Nanoscale research concerns length scales ranging from the dimension of atoms to that of large molecules in living systems (however, a nanometer is equal to three times the width of a silicon atom, or one-billionth of a meter).
Cornell's NSEC initially will involve 17 faculty research groups working in four major nanoscale science and engineering research areas: silicon and carbon nanoelectronics, an effort led by Sandip Tiwari, director of Cornell Nanofabrication Facility (CNF), and Paul McEuen, professor of physics; nanophotonics, led by Alexander Gaeta, associate professor of applied and engineering physics, and Yuri Suzuki, assistant professor of materials science and engineering; nanomagnetics, led by Buhrman and Daniel Ralph, associate professor of physics; and an enabling nanoscale science and technologies effort, led by John Silcox, professor of applied and engineering physics. Buhrman emphasized that the research will be highly interdisciplinary, involving electrical engineers, materials scientists, chemists, physicists and applied physicists. Also participating will be researchers at Brigham Young University, Colgate University, the University of New Mexico and Pomona College.
Strong collaborations with industrial and governmental laboratory scientists also are a key aspect of the center's research strategy. Buhrman said that research collaborations already have been formed with IBM, Corning and Xerox. Prospective research partners include Motorola, NVE and the National Institute of Standards and Technology.

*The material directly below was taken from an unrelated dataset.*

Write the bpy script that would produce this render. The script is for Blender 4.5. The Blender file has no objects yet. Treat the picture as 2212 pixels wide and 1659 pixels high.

Important contributors to the program will be the research support capabilities provided by two other NSF-funded centers on campus, CNF and the Cornell Center for Materials Research. Buhrman noted that the thrust of the research will be on understanding and controlling the nanoscale properties of materials "and looking at devices based on those properties that can be put together to make successful new systems for the ultrahigh-performance processing, storage and transmission of information."
He added: "We are convinced that when you do things at nanoscale or near-nanoscale dimensions, you will see new phenomena that will enable new devices and lead to enhanced information systems capabilities." For example, he said, photonics systems based on nanoscale phenomena and the nanoscale control of the optical properties of materials "look very promising" for extremely high data-rate transmission applications. The center's education program will be a partnership with industry, with a leadership contribution by Applied Materials, in support of an innovative nanotechnology curriculum, a nanotechnology teaching laboratory and a K--12 teachers institute. Special graduate-level mentoring and recruitment programs will be aimed at members of underrepresented minorities.